Exercise aim
Print all records exactly, leaving nothing out.
— begin —
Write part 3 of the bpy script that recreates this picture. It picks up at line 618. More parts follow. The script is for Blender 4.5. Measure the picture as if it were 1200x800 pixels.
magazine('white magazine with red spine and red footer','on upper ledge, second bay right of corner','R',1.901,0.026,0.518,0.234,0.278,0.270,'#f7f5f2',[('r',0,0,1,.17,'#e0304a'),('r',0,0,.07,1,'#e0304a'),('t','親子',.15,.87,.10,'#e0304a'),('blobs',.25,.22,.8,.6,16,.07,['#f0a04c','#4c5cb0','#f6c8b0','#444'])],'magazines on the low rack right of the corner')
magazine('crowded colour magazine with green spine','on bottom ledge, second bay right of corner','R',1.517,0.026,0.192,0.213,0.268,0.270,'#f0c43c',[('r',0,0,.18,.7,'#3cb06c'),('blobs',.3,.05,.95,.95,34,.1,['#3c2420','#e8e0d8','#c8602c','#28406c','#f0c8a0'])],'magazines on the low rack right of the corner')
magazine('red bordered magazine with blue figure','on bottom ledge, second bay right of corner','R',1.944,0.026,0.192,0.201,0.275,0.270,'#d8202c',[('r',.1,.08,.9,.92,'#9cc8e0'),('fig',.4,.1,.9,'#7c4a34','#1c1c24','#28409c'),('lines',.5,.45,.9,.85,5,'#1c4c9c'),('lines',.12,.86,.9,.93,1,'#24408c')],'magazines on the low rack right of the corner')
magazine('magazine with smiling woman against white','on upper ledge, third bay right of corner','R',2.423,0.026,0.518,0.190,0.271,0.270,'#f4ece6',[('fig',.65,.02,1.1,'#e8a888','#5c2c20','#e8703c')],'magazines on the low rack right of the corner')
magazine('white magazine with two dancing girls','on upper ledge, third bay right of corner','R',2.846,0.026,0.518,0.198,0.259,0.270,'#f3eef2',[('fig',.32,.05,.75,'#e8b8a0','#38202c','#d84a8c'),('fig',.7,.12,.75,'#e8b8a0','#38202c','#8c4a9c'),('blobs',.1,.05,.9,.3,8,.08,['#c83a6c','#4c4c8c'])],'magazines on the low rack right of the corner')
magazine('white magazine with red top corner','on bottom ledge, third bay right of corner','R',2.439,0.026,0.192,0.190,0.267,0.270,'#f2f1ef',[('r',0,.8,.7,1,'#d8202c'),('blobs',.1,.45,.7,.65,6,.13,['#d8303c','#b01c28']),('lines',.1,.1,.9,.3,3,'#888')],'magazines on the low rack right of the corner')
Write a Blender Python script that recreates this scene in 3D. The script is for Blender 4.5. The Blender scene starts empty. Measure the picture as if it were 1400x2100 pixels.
— end —
Task answer
Write part 3 of the bpy script that recreates this picture. It picks up at line 618. More parts follow. The script is for Blender 4.5. Measure the picture as if it were 1200x800 pixels.
magazine('white magazine with red spine and red footer','on upper ledge, second bay right of corner','R',1.901,0.026,0.518,0.234,0.278,0.270,'#f7f5f2',[('r',0,0,1,.17,'#e0304a'),('r',0,0,.07,1,'#e0304a'),('t','親子',.15,.87,.10,'#e0304a'),('blobs',.25,.22,.8,.6,16,.07,['#f0a04c','#4c5cb0','#f6c8b0','#444'])],'magazines on the low rack right of the corner')
magazine('crowded colour magazine with green spine','on bottom ledge, second bay right of corner','R',1.517,0.026,0.192,0.213,0.268,0.270,'#f0c43c',[('r',0,0,.18,.7,'#3cb06c'),('blobs',.3,.05,.95,.95,34,.1,['#3c2420','#e8e0d8','#c8602c','#28406c','#f0c8a0'])],'magazines on the low rack right of the corner')
magazine('red bordered magazine with blue figure','on bottom ledge, second bay right of corner','R',1.944,0.026,0.192,0.201,0.275,0.270,'#d8202c',[('r',.1,.08,.9,.92,'#9cc8e0'),('fig',.4,.1,.9,'#7c4a34','#1c1c24','#28409c'),('lines',.5,.45,.9,.85,5,'#1c4c9c'),('lines',.12,.86,.9,.93,1,'#24408c')],'magazines on the low rack right of the corner')
magazine('magazine with smiling woman against white','on upper ledge, third bay right of corner','R',2.423,0.026,0.518,0.190,0.271,0.270,'#f4ece6',[('fig',.65,.02,1.1,'#e8a888','#5c2c20','#e8703c')],'magazines on the low rack right of the corner')
magazine('white magazine with two dancing girls','on upper ledge, third bay right of corner','R',2.846,0.026,0.518,0.198,0.259,0.270,'#f3eef2',[('fig',.32,.05,.75,'#e8b8a0','#38202c','#d84a8c'),('fig',.7,.12,.75,'#e8b8a0','#38202c','#8c4a9c'),('blobs',.1,.05,.9,.3,8,.08,['#c83a6c','#4c4c8c'])],'magazines on the low rack right of the corner')
magazine('white magazine with red top corner','on bottom ledge, third bay right of corner','R',2.439,0.026,0.192,0.190,0.267,0.270,'#f2f1ef',[('r',0,.8,.7,1,'#d8202c'),('blobs',.1,.45,.7,.65,6,.13,['#d8303c','#b01c28']),('lines',.1,.1,.9,.3,3,'#888')],'magazines on the low rack right of the corner')
Write a Blender Python script that recreates this scene in 3D. The script is for Blender 4.5. The Blender scene starts empty. Measure the picture as if it were 1400x2100 pixels.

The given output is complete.